Un héros déchu ou comment l’acte désintéressé d’un prisonnier iranien va le conduire de l’admiration au lynchage public.
Après avoir tourné deux films internationaux, Le passé et Everybody knows, le réalisateur iranien Asghar Farhadi renoue avec son pays. Il quitte cette fois Téhéran et installe son action dans une petite ville du Sud-Ouest de l’Iran. En prison pour ne pas avoir honoré ses dettes, son personnage principal, Rahim, vient d’obtenir une permission de sortie. Il compte mettre à profit ces quelques heures de liberté pour rassembler une partie de l’argent qu’il doit à son créancier. Il pourrait alors, espère-t-il, obtenir une remise de peine.

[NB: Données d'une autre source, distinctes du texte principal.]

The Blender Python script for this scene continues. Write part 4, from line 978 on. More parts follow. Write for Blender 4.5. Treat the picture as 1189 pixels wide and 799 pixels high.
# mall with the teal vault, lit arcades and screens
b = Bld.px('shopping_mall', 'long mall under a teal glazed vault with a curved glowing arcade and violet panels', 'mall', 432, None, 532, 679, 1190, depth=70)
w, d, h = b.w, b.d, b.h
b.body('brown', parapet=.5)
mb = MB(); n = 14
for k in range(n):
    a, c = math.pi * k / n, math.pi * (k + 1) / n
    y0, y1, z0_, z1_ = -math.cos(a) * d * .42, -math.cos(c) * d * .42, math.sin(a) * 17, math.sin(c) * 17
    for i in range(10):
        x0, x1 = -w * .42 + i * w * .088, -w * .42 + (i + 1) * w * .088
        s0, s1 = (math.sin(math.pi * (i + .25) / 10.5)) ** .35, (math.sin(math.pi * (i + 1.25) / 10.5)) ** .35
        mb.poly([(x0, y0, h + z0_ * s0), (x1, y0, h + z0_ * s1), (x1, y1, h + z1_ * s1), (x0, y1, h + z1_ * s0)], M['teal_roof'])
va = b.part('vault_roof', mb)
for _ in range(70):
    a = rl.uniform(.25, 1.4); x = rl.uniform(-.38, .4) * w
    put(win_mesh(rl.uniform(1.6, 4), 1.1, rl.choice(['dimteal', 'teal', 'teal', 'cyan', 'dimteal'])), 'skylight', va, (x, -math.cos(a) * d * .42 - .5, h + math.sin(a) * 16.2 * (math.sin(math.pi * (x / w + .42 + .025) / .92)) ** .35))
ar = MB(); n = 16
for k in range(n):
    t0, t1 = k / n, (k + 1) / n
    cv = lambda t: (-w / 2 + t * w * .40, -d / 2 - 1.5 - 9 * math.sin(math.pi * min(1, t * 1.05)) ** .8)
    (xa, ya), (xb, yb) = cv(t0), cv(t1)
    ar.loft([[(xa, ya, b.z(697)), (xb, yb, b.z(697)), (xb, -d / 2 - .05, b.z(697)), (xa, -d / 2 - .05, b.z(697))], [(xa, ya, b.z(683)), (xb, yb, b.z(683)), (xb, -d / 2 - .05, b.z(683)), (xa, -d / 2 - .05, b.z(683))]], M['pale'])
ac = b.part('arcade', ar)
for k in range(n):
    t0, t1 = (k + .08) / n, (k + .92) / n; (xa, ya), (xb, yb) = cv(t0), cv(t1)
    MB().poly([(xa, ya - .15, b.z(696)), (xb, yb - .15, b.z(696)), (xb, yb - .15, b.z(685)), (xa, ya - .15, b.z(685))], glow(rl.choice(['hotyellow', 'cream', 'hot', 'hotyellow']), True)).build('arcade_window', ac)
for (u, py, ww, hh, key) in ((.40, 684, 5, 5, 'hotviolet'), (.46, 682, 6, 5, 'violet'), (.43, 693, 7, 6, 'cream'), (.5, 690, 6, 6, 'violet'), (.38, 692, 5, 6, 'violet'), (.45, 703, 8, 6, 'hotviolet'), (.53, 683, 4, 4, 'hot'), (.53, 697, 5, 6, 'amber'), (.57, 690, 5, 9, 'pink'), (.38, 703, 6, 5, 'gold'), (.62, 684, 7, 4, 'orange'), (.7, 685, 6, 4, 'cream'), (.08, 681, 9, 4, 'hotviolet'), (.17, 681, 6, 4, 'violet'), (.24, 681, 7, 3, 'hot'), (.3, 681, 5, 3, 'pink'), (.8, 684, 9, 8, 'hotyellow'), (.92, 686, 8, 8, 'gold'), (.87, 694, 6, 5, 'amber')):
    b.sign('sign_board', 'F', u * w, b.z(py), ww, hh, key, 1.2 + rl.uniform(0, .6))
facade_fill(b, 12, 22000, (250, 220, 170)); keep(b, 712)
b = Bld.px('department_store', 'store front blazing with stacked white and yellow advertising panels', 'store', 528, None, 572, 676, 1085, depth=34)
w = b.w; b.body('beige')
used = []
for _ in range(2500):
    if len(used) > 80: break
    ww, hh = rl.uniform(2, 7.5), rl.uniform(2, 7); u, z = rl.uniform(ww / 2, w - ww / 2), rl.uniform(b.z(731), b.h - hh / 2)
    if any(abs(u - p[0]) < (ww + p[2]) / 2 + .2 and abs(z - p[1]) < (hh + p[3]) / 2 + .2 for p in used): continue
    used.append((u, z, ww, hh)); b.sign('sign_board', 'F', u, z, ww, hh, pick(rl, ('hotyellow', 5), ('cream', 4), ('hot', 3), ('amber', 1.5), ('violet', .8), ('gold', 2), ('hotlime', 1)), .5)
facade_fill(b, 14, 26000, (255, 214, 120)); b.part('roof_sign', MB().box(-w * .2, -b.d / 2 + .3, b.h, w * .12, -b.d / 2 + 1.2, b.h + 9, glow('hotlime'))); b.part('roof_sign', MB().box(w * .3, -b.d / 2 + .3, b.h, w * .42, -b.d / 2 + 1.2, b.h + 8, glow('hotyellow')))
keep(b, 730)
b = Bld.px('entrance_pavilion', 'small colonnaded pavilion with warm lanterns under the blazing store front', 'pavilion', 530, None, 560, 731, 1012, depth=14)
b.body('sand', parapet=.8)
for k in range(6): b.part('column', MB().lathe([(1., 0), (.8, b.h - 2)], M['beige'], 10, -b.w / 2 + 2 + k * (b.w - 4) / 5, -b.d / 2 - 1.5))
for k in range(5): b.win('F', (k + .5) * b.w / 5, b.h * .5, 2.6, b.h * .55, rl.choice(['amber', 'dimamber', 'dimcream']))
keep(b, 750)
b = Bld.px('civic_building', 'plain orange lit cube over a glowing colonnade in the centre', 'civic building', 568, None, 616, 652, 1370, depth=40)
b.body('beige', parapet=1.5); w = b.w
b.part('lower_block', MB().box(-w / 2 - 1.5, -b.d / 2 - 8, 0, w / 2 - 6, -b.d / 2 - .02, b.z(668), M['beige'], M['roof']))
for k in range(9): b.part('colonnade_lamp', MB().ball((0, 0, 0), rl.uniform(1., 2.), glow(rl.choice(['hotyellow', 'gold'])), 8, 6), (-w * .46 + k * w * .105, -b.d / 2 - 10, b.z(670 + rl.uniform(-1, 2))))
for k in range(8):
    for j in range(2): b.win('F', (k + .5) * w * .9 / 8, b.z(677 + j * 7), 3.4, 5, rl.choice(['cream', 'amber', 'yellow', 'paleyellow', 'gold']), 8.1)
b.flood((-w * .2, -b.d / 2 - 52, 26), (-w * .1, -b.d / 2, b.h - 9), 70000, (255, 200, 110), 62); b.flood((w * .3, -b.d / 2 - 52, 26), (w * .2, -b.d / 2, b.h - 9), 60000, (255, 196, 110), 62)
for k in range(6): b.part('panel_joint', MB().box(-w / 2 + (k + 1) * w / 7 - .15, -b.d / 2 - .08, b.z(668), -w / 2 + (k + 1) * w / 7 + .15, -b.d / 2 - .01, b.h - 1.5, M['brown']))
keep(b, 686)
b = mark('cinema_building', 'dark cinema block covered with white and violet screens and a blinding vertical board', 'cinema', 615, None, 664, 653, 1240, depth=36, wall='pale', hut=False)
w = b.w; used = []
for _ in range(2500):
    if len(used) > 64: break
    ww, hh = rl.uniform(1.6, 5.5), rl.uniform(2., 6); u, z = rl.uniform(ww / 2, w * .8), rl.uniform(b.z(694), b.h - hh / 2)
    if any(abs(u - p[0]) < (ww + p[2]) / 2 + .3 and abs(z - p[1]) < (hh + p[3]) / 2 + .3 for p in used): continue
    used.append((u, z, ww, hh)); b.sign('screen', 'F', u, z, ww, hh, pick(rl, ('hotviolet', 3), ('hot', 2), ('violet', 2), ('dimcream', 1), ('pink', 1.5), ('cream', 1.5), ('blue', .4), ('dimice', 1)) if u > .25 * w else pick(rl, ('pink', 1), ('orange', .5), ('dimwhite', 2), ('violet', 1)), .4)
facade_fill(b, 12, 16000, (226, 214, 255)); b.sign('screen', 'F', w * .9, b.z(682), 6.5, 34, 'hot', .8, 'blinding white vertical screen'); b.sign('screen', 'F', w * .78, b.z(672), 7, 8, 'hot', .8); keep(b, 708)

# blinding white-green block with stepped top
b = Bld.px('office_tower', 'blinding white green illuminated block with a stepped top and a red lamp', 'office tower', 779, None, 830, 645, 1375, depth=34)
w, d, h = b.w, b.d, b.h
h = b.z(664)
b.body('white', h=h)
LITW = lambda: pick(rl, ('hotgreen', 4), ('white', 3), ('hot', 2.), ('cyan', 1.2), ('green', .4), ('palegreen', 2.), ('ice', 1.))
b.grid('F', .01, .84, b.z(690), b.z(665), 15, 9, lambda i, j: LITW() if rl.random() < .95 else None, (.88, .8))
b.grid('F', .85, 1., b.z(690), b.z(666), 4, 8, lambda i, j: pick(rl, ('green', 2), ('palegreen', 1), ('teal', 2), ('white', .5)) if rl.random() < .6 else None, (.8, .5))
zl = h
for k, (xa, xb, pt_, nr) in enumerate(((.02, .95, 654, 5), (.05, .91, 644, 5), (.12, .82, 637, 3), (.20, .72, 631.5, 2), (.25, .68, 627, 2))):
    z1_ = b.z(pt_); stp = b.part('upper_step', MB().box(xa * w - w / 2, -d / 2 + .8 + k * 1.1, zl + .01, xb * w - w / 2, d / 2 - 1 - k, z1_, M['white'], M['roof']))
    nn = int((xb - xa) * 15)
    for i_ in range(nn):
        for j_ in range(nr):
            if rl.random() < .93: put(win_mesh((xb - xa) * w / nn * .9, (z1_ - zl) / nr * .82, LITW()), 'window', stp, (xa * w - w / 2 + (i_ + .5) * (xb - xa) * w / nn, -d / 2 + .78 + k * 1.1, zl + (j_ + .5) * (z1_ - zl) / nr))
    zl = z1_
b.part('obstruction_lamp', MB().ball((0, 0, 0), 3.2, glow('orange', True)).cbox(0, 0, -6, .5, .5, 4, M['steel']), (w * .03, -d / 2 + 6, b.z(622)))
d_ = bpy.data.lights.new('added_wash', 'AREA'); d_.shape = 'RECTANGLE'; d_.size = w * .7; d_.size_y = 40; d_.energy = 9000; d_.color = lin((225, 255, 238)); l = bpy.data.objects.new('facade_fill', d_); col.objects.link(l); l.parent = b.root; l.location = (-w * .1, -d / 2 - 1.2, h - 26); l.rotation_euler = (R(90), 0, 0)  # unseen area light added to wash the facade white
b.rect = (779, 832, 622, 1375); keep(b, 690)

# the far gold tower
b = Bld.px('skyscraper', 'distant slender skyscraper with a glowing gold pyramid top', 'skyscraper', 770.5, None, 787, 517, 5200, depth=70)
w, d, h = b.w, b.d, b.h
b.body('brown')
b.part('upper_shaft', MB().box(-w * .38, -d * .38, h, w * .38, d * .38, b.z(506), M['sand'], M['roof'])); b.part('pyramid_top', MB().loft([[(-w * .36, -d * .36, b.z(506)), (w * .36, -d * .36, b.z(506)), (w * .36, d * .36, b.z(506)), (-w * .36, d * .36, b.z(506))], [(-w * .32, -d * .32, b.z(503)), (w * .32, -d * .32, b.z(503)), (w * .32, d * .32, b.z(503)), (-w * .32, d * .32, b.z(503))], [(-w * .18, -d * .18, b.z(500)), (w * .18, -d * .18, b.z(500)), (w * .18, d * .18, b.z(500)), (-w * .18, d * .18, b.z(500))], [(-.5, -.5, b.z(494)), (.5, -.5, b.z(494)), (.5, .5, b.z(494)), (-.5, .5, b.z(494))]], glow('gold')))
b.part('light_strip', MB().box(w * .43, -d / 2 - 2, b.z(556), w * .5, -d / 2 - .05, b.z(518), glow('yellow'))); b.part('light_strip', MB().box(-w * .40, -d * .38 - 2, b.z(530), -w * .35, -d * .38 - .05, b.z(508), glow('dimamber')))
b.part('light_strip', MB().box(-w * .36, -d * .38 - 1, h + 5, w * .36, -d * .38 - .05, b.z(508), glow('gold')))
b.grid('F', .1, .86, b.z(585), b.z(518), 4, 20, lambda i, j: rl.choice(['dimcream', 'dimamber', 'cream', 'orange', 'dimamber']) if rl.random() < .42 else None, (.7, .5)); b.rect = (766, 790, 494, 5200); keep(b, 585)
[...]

dont les rouages empêchent les citoyens d’évoluer.
C’est là que le destin s’arrange pour lui faire une petite faveur. Sa compagne lui dit en effet avoir trouvé un sac à main rempli de pièces d’or. Ne voyant que son intérêt personnel, Rahim contacte son créancier qui refuse sa proposition, arguant qu’il veut la somme complète et qu’il en a marre de le voir se payer sa tête. Ce refus provoque chez Rahim une remise en question. Plutôt que d’insister, il essaye de retrouver la propriétaire du sac à main pour lui rendre ce qui lui appartient. Là encore, la chance est de son côté. La propriétaire récupère son bien et le directeur de la prison est informé de la bonne action de Rahim. Pour étouffer une affaire de suicides dans ses geôles, ce dernier contacte les médias pour répandre la nouvelle. Hélas, la rédemption de Rahim ne sera pas aussi facile qu’annoncé. La méfiance entretenue par les réseaux sociaux va rapidement faire basculer notre héros en menteur et mettre en péril ses perspectives de retrouver un jour sa place d’homme libre.
Des rouages rouillés
A travers cette fable politique, Asghar Farhadi dénonce une société dont les rouages empêchent les citoyens d’évoluer. Les dysfonctionnements de l’Iran sont donc une fois encore dans le collimateur du réalisateur.
Mais Un héros a sa place dans les sorties cinéma en Belgique car il permet de réfléchir de manière plus large aux différentes notions abordées. Il n’impose aucun point de vue, mais il initie le débat sur les réseaux sociaux, la bureaucratie, la peine de mort, l’hypocrisie. Comment en est-on arrivés à un monde où on met les personnes en prison pour une dette non acquittée?
Il questionne également ce qui construit les individus les uns par rapport aux autres, la notion de héros, bien sûr, en premier lieu. Le personnage de Rahim est d’ailleurs particulièrement intéressant. Avec son sourire enjôleur, il suscite rapidement notre empathie. On a envie de soutenir cet homme victime d’un système. D’un autre côté, son créancier, en doutant de son honnêteté, vient sans cesse remettre en question son statut de héros. Comme souvent avec Asghar Farhadi, on esquisse des réponses et on se forge notre propre opinion. L’honnêteté et les actes désintéressés sont remis en question et les possibilités de seconde chance semblent de plus en plus étroites.
Est-ce là les progrès de notre monde, interroge le film?